Spot on with reading between the lines about emotions thing - this goes hand in hand with my comment earlier about men not not being over emotional. Again this comes from my own experience. I am fortunate to have some very good guy friends who can express their emotions, but don’t get overtly emotional about small things — this wasn’t easy though. I like it how women seem to be able to do it more naturally — flip side is what I love about being a man (not necessarily being as hypersensitive)

Being “The Rock” - I got myself into a problem in my last relationship where my girlfriend at the time started to become too dependent on me — I take responsibility for that because I was always so keen on being dependable. There are so many risks involved and it must be done right - but when I look at some of my role models I see it being done quite well. It should be noted that “The Rock” is no kind of status to be sought after and given no kind of preference.

I really didn’t want for it to sound like rules — I used rules in the Jazz music example to refer to generalisations. No one wants a stereotype!! But there are some consistent things about women (ie some have “this and that”, others have “that and this”) that need to be appreciated by men.

Thanks for your comments, I really appreciate it — I like to be challenged, sorry if I sound at all defensive, I just realised that I was a bit under-prepared and insensitive when I wrote the post.

Thanks again!

keith says 31st October @ 22:40

Luke
Thanks for the responses. This isn’t straightforward stuff for me either so its really fun to think about it all. Maybe we’ll meet someday and we can solve it all over a beer.

Rebecca says 8th November @ 8:54

Luke,
Heard about your ‘article’ here and just had to read it.
And, as a woman married to a wonderful man, I totally agree with you. And for the same reasons that you love being a guy, are reasons that its also great to be a girl.
The protection and care from men in your life, their tenderness towards women… I could go on.
Just saying this is great, and is the way God intended it to be.

P.S. I am Chris’ sister.
Bec

Kev says 21st November @ 21:24

Luke,

It’s bold and courageous to put big ideas out there like this. Good on ye.

I think Stella’s got a lot of truth behind her on her points. Power to her indeed.

On the other hand, things are as they are… to some extent. It’s helpful to appreciate them as they are, even though I accept that in many ways, as Stella eloquently points out, we are all contributing to maintaining (or inventing) that reality along the way.
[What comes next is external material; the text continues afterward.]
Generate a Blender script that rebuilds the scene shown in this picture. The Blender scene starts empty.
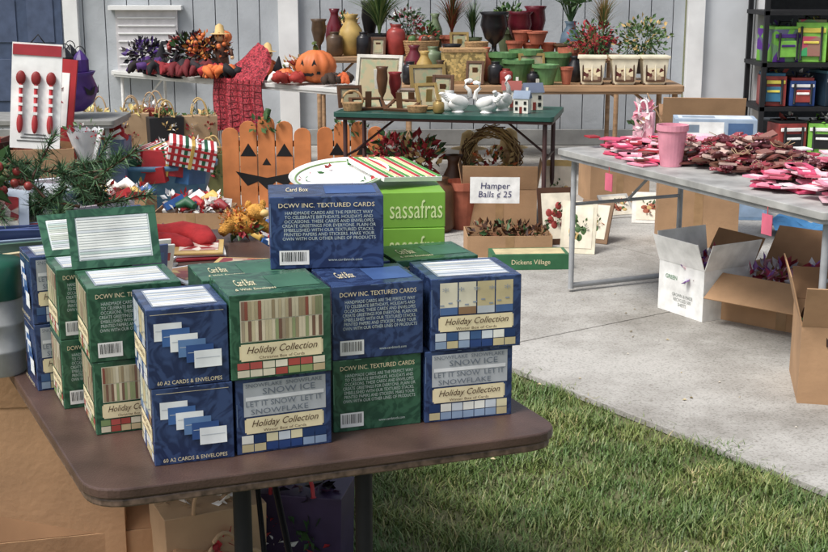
import bpy, math, random
import numpy as np
from mathutils import Matrix, Vector
R=random.Random(7)
rad=math.radians
sc=bpy.context.scene
# ------------------------------------------------------------------ materials
_mc={}
def _new(name):
    m=bpy.data.materials.new(name); m.use_nodes=True
    nt=m.node_tree; b=nt.nodes['Principled BSDF']
    return m,nt,b
def clampc(c,k): return (min(1,c[0]*k),min(1,c[1]*k),min(1,c[2]*k),1)
def mat(name,col,rough=.6,var=.18,scale=14,bump=.0,metal=0,col2=None,tex='noise',detail=5,bscale=None,spec=.4,pos=(.3,.7),trans=0):
    if name in _mc: return _mc[name]
    m,nt,b=_new(name); N=nt.nodes; L=nt.links
    tc=N.new('ShaderNodeTexCoord'); 
    if tex=='noise':
        t=N.new('ShaderNodeTexNoise'); t.inputs['Scale'].default_value=scale; t.inputs['Detail'].default_value=detail; out=t.outputs['Fac']
    elif tex=='swirl':
        t=N.new('ShaderNodeTexNoise'); t.inputs['Scale'].default_value=scale; t.inputs['Detail'].default_value=2; t.inputs['Distortion'].default_value=3.5; out=t.outputs['Fac']
    elif tex=='voronoi':
        t=N.new('ShaderNodeTexVoronoi'); t.inputs['Scale'].default_value=scale; out=t.outputs['Distance']
    elif tex=='cells':
        t=N.new('ShaderNodeTexVoronoi'); t.inputs['Scale'].default_value=scale; out=t.outputs['Color']
    elif tex=='wave':
        t=N.new('ShaderNodeTexWave'); t.inputs['Scale'].default_value=scale; t.inputs['Distortion'].default_value=6; t.inputs['Detail'].default_value=3; out=t.outputs['Fac']
    elif tex=='wood':
        mp=N.new('ShaderNodeMapping'); mp.inputs['Scale'].default_value=(1,12,12)
        t=N.new('ShaderNodeTexNoise'); t.inputs['Scale'].default_value=scale; t.inputs['Detail'].default_value=6
        L.new(tc.outputs['Object'],mp.inputs[0]); L.new(mp.outputs[0],t.inputs['Vector']); out=t.outputs['Fac']
    if tex!='wood': L.new(tc.outputs['Object'],t.inputs['Vector'])
    r=N.new('ShaderNodeValToRGB'); r.color_ramp.elements[0].position=pos[0]; r.color_ramp.elements[1].position=pos[1]
    r.color_ramp.elements[0].color=clampc(col,1-var)
    r.color_ramp.elements[1].color=(*col2,1) if col2 else clampc(col,1+var)
    L.new(out,r.inputs[0]); L.new(r.outputs[0],b.inputs['Base Color'])
    b.inputs['Roughness'].default_value=rough; b.inputs['Metallic'].default_value=metal
    b.inputs['Specular IOR Level'].default_value=spec
    if bump>0:
        t2=N.new('ShaderNodeTexNoise'); t2.inputs['Scale'].default_value=bscale or scale*3; t2.inputs['Detail'].default_value=6
        L.new(tc.outputs['Object'],t2.inputs['Vector'])
        bp=N.new('ShaderNodeBump'); bp.inputs['Strength'].default_value=bump; bp.inputs['Distance'].default_value=.01
        L.new(t2.outputs['Fac'],bp.inputs['Height']); L.new(bp.outputs[0],b.inputs['Normal'])
    _mc[name]=m; return m
def C(hexs):
    h=hexs.lstrip('#'); o=[]
    for i in (0,2,4):
        v=int(h[i:i+2],16)/255; o.append(v/12.92 if v<.04045 else ((v+.055)/1.055)**2.4)
    g=.3*o[0]+.6*o[1]+.1*o[2]
    return tuple(a*.90+g*.10 for a in o)
def paint(hexs,rough=.5,**k):
    return mat('paint_'+hexs+('_%d'%int(rough*100)),C(hexs),rough,**k)
navy=mat('navy_card',(.020,.035,.098),.25,.1,16,col2=(.040,.070,.17),tex='swirl',pos=(.42,.56),bump=.05,bscale=12)
green=mat('green_card',(.024,.080,.048),.25,.1,16,col2=(.044,.128,.075),tex='swirl',pos=(.42,.56),bump=.05,bscale=12)
lime=mat('lime_card',C('76ac2c'),.4,.08)
cream=paint('e6d7ac'); white=paint('eeeeea'); grayp=paint('b9bec4'); black=paint('18181a'); brown=paint('4a2c18')
card=mat('cardboard',C('ac8660'),.85,.16,6,bump=.15,bscale=60)
card_in=mat('cardboard_inside',C('8f6a48'),.9,.15,8)
kraft=mat('kraft_paper',C('b0926e'),.8,.12,8,bump=.1)
# ------------------------------------------------------------------ mesh builder
def T(x=0,y=0,z=0,rx=0,ry=0,rz=0,s=1):
    return Matrix.Translation((x,y,z))@Matrix.Rotation(rad(rz),4,'Z')@Matrix.Rotation(rad(ry),4,'Y')@Matrix.Rotation(rad(rx),4,'X')@Matrix.Scale(s,4)
class MB:
    def __init__(s): s.v=[];s.f=[];s.m=[];s.sm=[];s.mats=[]
    def add(s,vs,fs,m,smooth=False,M=None):
        o=len(s.v)
        if M is not None: vs=[M@Vector(v) for v in vs]
        s.v+=[tuple(v) for v in vs]
        if m not in s.mats: s.mats.append(m)
        k=s.mats.index(m)
        for f in fs: s.f.append([i+o for i in f]); s.m.append(k); s.sm.append(smooth)
    def box(s,c,d,m,M=None,tp=1.0):
        x,y,z=c; a,b,h=d[0]/2,d[1]/2,d[2]/2
        vs=[(x-a*tp,y-b*tp,z-h),(x+a*tp,y-b*tp,z-h),(x+a*tp,y+b*tp,z-h),(x-a*tp,y+b*tp,z-h),(x-a,y-b,z+h),(x+a,y-b,z+h),(x+a,y+b,z+h),(x-a,y+b,z+h)]
        s.add(vs,[(3,2,1,0),(4,5,6,7),(0,1,5,4),(1,2,6,5),(2,3,7,6),(3,0,4,7)],m,False,M)
    def lathe(s,prof,m,M=None,n=20,lobes=0,amp=0,smooth=True):
        vs=[];fs=[]
        for r,z in prof:
            for i in range(n):
                a=2*math.pi*i/n; k=1-amp*abs(math.cos(lobes*a/2))**3 if lobes else 1
                vs.append((r*k*math.cos(a),r*k*math.sin(a),z))
        for j in range(len(prof)-1):
            for i in range(n):
                i2=(i+1)%n; fs.append((j*n+i,j*n+i2,(j+1)*n+i2,(j+1)*n+i))
        s.add(vs,fs,m,smooth,M)
        if prof[0][0]>0: s.add(vs[:n],[tuple(range(n))[::-1]],m,False,M)
        if prof[-1][0]>0.0: s.add(vs[-n:],[tuple(range(n))],m,False,M)
    def ball(s,c,r,m,n=14,M=None,lobes=0,amp=0):
        if not hasattr(r,'__len__'): r=(r,r,r)
        pr=[(max(1e-4,math.sin(math.pi*i/8)),-math.cos(math.pi*i/8)) for i in range(9)]
        MM=Matrix.Translation(c)@Matrix.Diagonal((r[0],r[1],r[2],1))
        s.lathe(pr,m,(M@MM) if M is not None else MM,n,lobes,amp)
    def tube(s,pts,r,m,n=6,M=None):
        pts=[Vector(p) for p in pts]; vs=[];fs=[]
        for i,p in enumerate(pts):
            t=(pts[min(i+1,len(pts)-1)]-pts[max(i-1,0)]); t.normalize()
            ref=Vector((0,0,1)) if abs(t.z)<.9 else Vector((1,0,0))
            u=t.cross(ref).normalized(); w=t.cross(u)
            rr=r[i] if hasattr(r,'__len__') else r
            for k in range(n):
                a=2*math.pi*k/n; vs.append(p+u*rr*math.cos(a)+w*rr*math.sin(a))
        for i in range(len(pts)-1):
            for k in range(n):
                k2=(k+1)%n; fs.append((i*n+k,i*n+k2,(i+1)*n+k2,(i+1)*n+k))
        fs.append(tuple(range(n))); fs.append(tuple(range((len(pts)-1)*n,len(pts)*n)))
        s.add(vs,fs,m,True,M)
    def quad(s,ps,m,M=None): s.add(ps,[tuple(range(len(ps)))],m,False,M)
    def sheet(s,nu,nv,fn,m,M=None,smooth=True):
        vs=[fn(i/nu,j/nv) for j in range(nv+1) for i in range(nu+1)]
        fs=[(j*(nu+1)+i,j*(nu+1)+i+1,(j+1)*(nu+1)+i+1,(j+1)*(nu+1)+i) for j in range(nv) for i in range(nu)]
        s.add(vs,fs,m,smooth,M)
    def poly(s,pts,z0,z1,m,M=None):
        n=len(pts); vs=[(x,y,z0) for x,y in pts]+[(x,y,z1) for x,y in pts]
        fs=[tuple(range(n))[::-1],tuple(range(n,2*n))]+[(i,(i+1)%n,n+(i+1)%n,n+i) for i in range(n)]
        s.add(vs,fs,m,False,M)
    def leaves(s,c,r,n,size,ms,M=None,up=.3):
        if not hasattr(r,'__len__'): r=(r,r,r)
        for _ in range(n):
            d=Vector((R.gauss(0,1),R.gauss(0,1),R.gauss(0,1))).normalized(); k=R.uniform(.35,1.05)
            p=Vector((c[0]+d.x*r[0]*k,c[1]+d.y*r[1]*k,c[2]+d.z*r[2]*k))
            a=(d+Vector((R.gauss(0,.6),R.gauss(0,.6),R.gauss(0,.5)+up))).normalized()
            b=a.cross(Vector((R.gauss(0,1),R.gauss(0,1),R.gauss(0,1)))).normalized()
            L=size*R.uniform(.6,1.3); n_=a.cross(b)*L*.12
            s.add([p,p+a*L*.5+b*L*.28+n_,p+a*L,p+a*L*.5-b*L*.28+n_],[(0,1,2,3)],R.choice(ms),False,M)
    def blades(s,c,n,h,spread,ms,w=.012,M=None):
        for _ in range(n):
            a=R.uniform(0,6.28); sp=spread*R.uniform(.1,1); hh=h*R.uniform(.55,1)
            dx,dy=math.cos(a),math.sin(a); px,py=-dy*w/2,dx*w/2; vs=[]
            for k in range(5):
                t=k/4; q=sp*t*t; z=c[2]+hh*(t-.25*t*t*t*(sp/spread)); ww=(1-t*.9)
                vs+= [(c[0]+dx*q+px*ww,c[1]+dy*q+py*ww,z),(c[0]+dx*q-px*ww,c[1]+dy*q-py*ww,z)]
            s.add(vs,[(2*k,2*k+1,2*k+3,2*k+2) for k in range(4)],R.choice(ms),False,M)
    def obj(s,name,loc=(0,0,0),rz=0,bevel=0,parent=None,scale=1):
        me=bpy.data.meshes.new(name); me.from_pydata(s.v,[],s.f)
        for m in s.mats: me.materials.append(m)
        me.polygons.foreach_set('material_index',s.m); me.polygons.foreach_set('use_smooth',s.sm); me.update()
        o=bpy.data.objects.new(name,me); sc.collection.objects.link(o)
        o.location=loc; o.rotation_euler=(0,0,rad(rz)); o.scale=(scale,scale,scale)
        if bevel:
            b=o.modifiers.new('bevel','BEVEL'); b.width=bevel; b.segments=2; b.limit_method='ANGLE'; b.angle_limit=rad(50)
        if parent: o.parent=parent
        return o
_txt=[]
def text(s,m,parent,O,U,V,N,width,height=None,shear=0,lines=1):
    cu=bpy.data.curves.new('lettering','FONT'); cu.body=s; cu.align_x='CENTER'; cu.align_y='CENTER'; cu.shear=shear
    cu.size=1; cu.resolution_u=2; cu.materials.append(m); cu.space_line=.95
    o=bpy.data.objects.new('lettering',cu); sc.collection.objects.link(o); o.parent=parent
    _txt.append((o,Vector(O),Vector(U),Vector(V),Vector(N),width,height))
    return o
def fit_texts():
    bpy.context.view_layer.update()
    for o,O,U,V,N,w,h in _txt:
        d=o.dimensions; sx=w/max(d.x,.01); sy=(h/max(d.y,.01)) if h else sx
        U=U*sx; V=V*sy
        o.matrix_local=Matrix(((U.x,V.x,N.x,O.x),(U.y,V.y,N.y,O.y),(U.z,V.z,N.z,O.z),(0,0,0,1)))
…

On the nature vs. nurture one, I would like to submit one little observation… when my eldest daughter was 3yrs old, she was playing with her trucks (we had been careful to ensure she had access to all kinds of toys, avoiding stereotypes), I was greatly amused to come into the room and see the game she was playing. All the trucks were having a tea party. It proves nothing but it’s on-topic…

I believe that men and women are findamentally different. I’ve been married for 18 years and I’m still intrigued, excited and mystified by my wife. It’s designed that way on purpose. God had two things to say, “man” and “woman”. They are both true, both of God, and both wonderful. They reveal different characteristics of His beauty.

All that remains is for us to continually misunderstand just what those aspects are and what they mean. After all. Once you figure it all out you have to stop wondering and journeying… and I wouldn’t that!

Bless you, Luke. What a topic to grapple with!

Kev

PS. On the subject of whether we men should be “the rock” of the relationship (because I’ve tried that…), there is only one saviour. Amen.